In other words: you have to increase the troops in order to reduce them. This is so perverse on its face that it begins to sound zen-like and brilliant, like something out of Sun Tzu's "The Art of War." And in General David Petraeus, the administration conjured up its own Sun Tzu, a brilliant military strategist.
It is now widely considered beyond dispute that Bush has won his gamble. The surge was a terrific success. Choose your metric: attacks on American soldiers, car bombs, civilian deaths, potholes. They're all down, down, down. Lattes sold by street vendors are up. Performances of Shakespeare by local repertory companies have tripled.
Skepticism seems like sour grapes. If you opposed the surge, you have two choices. One is to admit that you were wrong, wrong wrong. The other is to sound as if you resent all the good news and remain eager for disaster. Too many opponents of the war have chosen option two.
But we needn't quarrel about all this, or deny the reality of the good news, to say that at the very least, the surge has not worked yet. The test is simple, and built into the concept of a surge: Has it allowed us to reduce troop levels to below where they were when it started? And the answer is no.

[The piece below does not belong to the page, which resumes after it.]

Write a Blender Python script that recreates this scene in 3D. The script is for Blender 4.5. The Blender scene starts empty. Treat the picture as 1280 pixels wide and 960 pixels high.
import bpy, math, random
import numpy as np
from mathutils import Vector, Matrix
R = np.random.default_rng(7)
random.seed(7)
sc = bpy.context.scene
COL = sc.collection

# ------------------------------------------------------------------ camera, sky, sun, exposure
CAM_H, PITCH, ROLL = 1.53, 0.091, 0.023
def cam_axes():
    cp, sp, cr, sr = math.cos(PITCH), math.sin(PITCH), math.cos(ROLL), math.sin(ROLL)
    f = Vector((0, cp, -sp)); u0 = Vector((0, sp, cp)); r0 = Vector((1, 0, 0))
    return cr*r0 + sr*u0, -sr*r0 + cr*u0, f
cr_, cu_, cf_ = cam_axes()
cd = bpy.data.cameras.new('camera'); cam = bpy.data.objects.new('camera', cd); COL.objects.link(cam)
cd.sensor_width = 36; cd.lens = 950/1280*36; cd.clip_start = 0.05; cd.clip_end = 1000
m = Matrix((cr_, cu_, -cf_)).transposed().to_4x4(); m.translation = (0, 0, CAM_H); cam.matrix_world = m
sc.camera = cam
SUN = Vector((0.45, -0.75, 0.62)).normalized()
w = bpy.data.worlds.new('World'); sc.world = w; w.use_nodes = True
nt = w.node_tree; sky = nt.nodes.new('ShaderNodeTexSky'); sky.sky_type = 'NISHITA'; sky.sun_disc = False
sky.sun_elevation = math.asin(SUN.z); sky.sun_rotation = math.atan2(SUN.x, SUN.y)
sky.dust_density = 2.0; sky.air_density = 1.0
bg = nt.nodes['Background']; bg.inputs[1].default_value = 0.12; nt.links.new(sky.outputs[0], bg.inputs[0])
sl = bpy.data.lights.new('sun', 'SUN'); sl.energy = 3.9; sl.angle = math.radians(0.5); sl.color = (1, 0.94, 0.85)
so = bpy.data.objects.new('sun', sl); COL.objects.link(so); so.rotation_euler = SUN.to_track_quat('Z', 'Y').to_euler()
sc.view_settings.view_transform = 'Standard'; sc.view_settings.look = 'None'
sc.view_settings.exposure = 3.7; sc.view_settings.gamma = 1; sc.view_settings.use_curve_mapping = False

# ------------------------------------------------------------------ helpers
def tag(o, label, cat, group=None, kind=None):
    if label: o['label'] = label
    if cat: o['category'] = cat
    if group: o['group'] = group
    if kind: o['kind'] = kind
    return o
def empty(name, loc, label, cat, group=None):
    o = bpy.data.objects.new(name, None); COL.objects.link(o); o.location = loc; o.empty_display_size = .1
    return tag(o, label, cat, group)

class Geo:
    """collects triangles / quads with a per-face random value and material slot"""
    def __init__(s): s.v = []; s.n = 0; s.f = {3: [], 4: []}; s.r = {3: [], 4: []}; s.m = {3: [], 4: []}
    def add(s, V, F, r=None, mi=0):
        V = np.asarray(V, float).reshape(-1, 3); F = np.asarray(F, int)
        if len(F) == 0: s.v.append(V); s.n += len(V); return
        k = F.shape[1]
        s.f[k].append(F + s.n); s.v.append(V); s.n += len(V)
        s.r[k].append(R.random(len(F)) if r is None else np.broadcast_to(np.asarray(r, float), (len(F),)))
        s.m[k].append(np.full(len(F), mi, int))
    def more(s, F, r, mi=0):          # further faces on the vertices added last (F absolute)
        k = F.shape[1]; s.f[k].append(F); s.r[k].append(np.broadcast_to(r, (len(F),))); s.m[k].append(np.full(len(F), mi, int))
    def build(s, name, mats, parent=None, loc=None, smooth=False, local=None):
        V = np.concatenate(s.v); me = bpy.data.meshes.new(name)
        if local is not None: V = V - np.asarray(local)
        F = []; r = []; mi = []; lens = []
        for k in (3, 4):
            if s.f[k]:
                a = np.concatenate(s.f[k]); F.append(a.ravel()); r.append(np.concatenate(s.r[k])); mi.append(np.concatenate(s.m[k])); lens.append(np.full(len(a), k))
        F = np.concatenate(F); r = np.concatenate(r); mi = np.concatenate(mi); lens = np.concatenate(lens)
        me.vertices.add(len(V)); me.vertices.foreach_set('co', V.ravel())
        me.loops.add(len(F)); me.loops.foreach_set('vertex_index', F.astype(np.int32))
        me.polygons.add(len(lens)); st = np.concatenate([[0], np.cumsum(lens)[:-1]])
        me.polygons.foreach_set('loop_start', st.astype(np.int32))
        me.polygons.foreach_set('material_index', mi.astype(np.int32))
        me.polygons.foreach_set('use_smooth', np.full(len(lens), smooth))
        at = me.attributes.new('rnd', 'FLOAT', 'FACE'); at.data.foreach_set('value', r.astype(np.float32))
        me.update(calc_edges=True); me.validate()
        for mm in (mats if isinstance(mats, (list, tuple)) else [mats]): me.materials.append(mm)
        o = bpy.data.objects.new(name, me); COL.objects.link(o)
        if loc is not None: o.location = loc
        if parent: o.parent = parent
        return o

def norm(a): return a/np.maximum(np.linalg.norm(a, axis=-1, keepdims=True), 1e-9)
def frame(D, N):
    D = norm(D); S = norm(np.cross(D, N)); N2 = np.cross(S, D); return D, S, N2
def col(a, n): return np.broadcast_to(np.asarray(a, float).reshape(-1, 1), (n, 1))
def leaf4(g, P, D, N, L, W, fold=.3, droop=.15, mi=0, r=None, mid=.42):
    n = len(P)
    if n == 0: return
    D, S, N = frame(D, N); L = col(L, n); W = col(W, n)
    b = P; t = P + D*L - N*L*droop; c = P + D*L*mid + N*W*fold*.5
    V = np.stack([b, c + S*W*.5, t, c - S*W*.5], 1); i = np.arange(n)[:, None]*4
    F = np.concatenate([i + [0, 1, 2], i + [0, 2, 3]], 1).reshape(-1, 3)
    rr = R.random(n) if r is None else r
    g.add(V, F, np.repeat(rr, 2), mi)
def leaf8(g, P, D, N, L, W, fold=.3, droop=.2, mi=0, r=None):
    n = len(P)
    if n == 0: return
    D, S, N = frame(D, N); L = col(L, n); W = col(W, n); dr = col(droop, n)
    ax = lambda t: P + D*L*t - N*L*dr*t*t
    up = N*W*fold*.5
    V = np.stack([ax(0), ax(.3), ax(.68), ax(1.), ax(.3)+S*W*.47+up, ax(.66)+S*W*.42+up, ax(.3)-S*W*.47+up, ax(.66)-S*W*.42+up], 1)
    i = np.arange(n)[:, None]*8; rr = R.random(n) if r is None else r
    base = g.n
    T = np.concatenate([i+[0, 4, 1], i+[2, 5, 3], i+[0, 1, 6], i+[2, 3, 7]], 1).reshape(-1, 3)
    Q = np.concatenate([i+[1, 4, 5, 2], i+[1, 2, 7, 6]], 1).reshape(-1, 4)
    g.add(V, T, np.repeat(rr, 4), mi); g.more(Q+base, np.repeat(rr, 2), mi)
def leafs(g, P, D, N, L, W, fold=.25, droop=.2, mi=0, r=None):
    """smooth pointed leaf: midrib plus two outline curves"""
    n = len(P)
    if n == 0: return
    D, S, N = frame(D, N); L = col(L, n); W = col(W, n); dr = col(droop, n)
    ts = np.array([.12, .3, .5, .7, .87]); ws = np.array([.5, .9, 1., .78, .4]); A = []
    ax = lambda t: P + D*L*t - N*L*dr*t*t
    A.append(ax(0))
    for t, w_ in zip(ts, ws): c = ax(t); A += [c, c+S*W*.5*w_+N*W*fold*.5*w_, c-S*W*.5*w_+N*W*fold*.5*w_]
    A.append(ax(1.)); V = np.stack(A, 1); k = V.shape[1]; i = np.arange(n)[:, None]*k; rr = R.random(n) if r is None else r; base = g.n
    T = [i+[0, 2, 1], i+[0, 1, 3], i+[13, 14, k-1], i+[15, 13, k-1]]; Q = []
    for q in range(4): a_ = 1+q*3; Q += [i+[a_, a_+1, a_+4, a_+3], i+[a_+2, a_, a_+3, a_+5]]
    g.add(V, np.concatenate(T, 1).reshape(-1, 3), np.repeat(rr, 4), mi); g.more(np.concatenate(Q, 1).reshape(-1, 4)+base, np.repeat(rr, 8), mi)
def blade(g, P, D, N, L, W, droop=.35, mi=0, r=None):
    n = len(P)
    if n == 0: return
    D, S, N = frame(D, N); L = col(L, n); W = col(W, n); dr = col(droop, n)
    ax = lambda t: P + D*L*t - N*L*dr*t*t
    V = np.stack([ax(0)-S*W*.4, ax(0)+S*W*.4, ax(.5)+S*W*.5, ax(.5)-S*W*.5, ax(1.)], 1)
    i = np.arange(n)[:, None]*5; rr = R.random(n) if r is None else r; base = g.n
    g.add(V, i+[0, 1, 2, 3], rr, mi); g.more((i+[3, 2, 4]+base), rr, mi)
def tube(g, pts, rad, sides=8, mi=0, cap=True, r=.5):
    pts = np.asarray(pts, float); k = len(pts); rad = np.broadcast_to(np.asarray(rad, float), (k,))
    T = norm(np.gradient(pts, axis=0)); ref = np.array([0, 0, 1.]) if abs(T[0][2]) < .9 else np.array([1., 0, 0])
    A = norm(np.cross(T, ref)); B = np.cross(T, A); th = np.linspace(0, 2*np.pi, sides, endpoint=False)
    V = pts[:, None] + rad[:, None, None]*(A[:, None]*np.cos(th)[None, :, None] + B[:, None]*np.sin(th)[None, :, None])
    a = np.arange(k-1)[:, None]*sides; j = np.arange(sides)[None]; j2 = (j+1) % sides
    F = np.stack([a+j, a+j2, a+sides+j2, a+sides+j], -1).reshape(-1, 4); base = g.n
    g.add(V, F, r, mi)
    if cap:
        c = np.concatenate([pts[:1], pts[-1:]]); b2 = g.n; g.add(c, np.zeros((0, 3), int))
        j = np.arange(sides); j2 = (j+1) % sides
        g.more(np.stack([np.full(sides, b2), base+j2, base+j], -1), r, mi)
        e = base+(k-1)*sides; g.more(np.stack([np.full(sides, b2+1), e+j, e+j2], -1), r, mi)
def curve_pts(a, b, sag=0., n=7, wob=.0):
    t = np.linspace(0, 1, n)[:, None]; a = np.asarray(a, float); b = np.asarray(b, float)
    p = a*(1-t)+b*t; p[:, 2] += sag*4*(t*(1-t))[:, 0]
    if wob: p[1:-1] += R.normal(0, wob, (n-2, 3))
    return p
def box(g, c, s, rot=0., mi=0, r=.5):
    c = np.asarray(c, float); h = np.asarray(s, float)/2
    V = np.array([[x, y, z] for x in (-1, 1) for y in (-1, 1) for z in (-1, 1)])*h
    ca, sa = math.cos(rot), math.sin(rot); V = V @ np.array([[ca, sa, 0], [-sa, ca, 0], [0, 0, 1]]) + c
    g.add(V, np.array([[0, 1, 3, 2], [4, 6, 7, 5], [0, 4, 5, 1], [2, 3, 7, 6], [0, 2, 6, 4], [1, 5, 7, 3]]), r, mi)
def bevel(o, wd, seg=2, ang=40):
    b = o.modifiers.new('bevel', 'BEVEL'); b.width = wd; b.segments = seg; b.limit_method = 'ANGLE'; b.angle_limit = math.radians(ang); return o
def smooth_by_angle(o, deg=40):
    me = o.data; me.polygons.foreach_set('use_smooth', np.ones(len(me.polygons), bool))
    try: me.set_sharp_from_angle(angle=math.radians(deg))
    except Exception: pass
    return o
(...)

In fact, President Bush laid down the standard of success when he announced the surge more than a year ago: "If we increase our support at this crucial moment, and help the Iraqis break the current cycle of violence, we can hasten the day our troops begin coming home." At the time, there were about 130,000 American soldiers in Iraq. Bush proposed to add up to 20,000 more troops. Although Bush never made any official promises about a timetable, the surge was generally described as lasting six to eight months.
By last summer the surge had actually added closer to 30,000 troops, making the total American troop count about 160,000. Today, there are still more than 150,000 American troops in Iraq. The official plan has been to get that number back down to 130,000 by July, and then to keep on going so that there would be about 100,000 American troops in Iraq by the time Bush leaves office.
Just lately, though, General Petraeus has come up with another zen-like idea: he calls it a "pause." And the administration has signed on, meaning that the total number of American troops in Iraq will remain at 130,000 for an undetermined period.
So the best that we can hope for, in terms of American troops risking their lives in Iraq, is that there will be just as many in July -- and probably in January, when Bush leaves office -- as there were a year ago. The surge will have surged in and surged out, leaving us back where we started. Maybe the situation in Baghdad, or all of Iraq, will have improved. But apparently it won't have improved enough to risk an actual reduction in the American troop commitment.
And consider how modest the administration's standard of success has become. Can there be any doubt that they would go for a reduction to 100,000 troops -- and claim victory -- if they had any confidence at all that the gains they brag about would hold at that level of support? The proper comparison isn't to the situation a year ago. It's to the situation before we got there. Imagine that you had been told in 2003 that when George W. Bush finished his second term, dozens of American soldiers and hundreds of Iraqis would be dying violently every month; that a major American goal would be getting the Iraqi government to temper its "debaathification" campaign so that Saddam Hussein's former henchmen could start running things again (because they know how); and that "only" 100,000 American troops would be needed to sustain this equilibrium.
You might have several words to describe this situation, but "success" would not be one of them.